I noticed this thread hasn't been active for a while.
So there's a question that's been on my mind for some time: whether gender matters in a friendship. This isn't 100% related to relationships, but I thought it fits this thread. I originally posted it on Reddit but also wanted to hear the opinions of my fellow TIF'ers.
I'll preface this by saying that I'm a guy who is open to friends of either gender. From what I've heard from most people, gender has no bearing on friendships. However, there have been issues that only come up when the person I interact with happens to be female:
* Shortly after starting my second job, I introduced myself to a girl who had also recently joined. We mostly talked about mundane subjects, such as where she went to school. A minute later, my boss pulled me aside and told me that I should stick to group conversations (as opposed to talking to someone one-on-one) in order to remain "professional." Though he didn't say it was because she was female, he never brought this up when I had similar conversations with male co-workers.
* We invited another family over for dinner a few years ago. Their daughter "C" (who is very close to my age) had planned to come but bailed out at the last minute due to school-related matters. I then posted to her Facebook saying that we missed her and that we should find some other time to catch up. After word got to my mother, she told me to be careful when posting these things because "C" might think I'm interested in her, which wasn't the case.
* There are two other families that we often get together with - let's call them A and B - that still have kids living with them. Family A has a daughter slightly younger than me while family B has a son who is a few years older. When I asked whether family A's daughter was home on our last visit, my mother told me to be careful because she might get the wrong message that I'm romantically into her. She never brought up any concerns about being mistaken for gay when I asked about family B's son.

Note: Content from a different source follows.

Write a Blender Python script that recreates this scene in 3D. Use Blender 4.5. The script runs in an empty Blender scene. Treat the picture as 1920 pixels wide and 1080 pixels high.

* There was a guy at my last job that I came to know fairly well. I even invited him over to my house once. Though I've managed to build a strong rapport with a few female co-workers since then, I never felt comfortable asking them to hang out in our personal time, especially considering that they were all in relationships.
I know most people will say gender doesn't matter in a friendship, but I can't help but feel that it does have an effect on how people perceive social interactions. Thoughts?